La distribuzione di conseguenza si adegua: allarga progressivamente la sua offerta e sembra proporre, anziché un concetto omogeneo, spazi articolati che contengono numerose merceologie e richiamano i vivaci bazar del passato. Ma questo in realtà è un altro concetto. Naturalmente, la formula viene rivisitata: il bazar è aggiornato nel suo aspetto e soprattutto presenta una selezione di prodotti che viene da qualcuno che si pone come il garante della qualità di tale selezione.
In passato alcuni punti vendita pionieristici avevano già tentato di praticare questo modello. A Milano, ad esempio, l’hanno sperimentato Fiorucci, High Tech e 10 Corso Como. Mentre all’estero hanno praticato questo modello Conran Shop a Londra, Vinçon a Barcellona e Colette a Parigi. Ma oggi il modello del bazar contemporaneo, trascinato dalla sua attualità culturale, si va sempre più sviluppando e arricchendo di varianti.

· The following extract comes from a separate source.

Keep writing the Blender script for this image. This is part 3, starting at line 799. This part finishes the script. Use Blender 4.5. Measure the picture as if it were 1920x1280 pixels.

Il successo dei nuovi concept stores deriva anche dal bisogno del consumatore odierno di un contatto fisico con gli ambienti. La realtà sempre più comunicativa e “dematerializzata” in cui si trova lo spinge infatti a cercare per compensazione delle esperienze da vivere con il corpo e con i sensi. D’altronde, anche quella modalità esplorativa che il consumatore adotta in maniera crescente nelle sue scelte comporta la ricerca di un contatto diretto con i prodotti. Come è sempre avvenuto del resto anche nei bazar e nei mercati tradizionali, luoghi caratterizzati da una completa immersione sensoriale.
Le imprese, perciò, cercano sempre più di assecondare questo bisogno di fisicità del consumatore creando spazi che tentano di stimolare tutti i sensi. Oggi un punto vendita deve avere un suo profumo e un suo stile musicale e deve anche saper impiegare luci e materiali per coinvolgere simultaneamente mente e corpo dei clienti. Anche perché, di fronte ad un consumatore “iperstimolato”, è necessario saper comunicare utilizzando, oltre ai canali tradizionali, nuovi canali: la sorpresa, l’esperienza, l’emozione.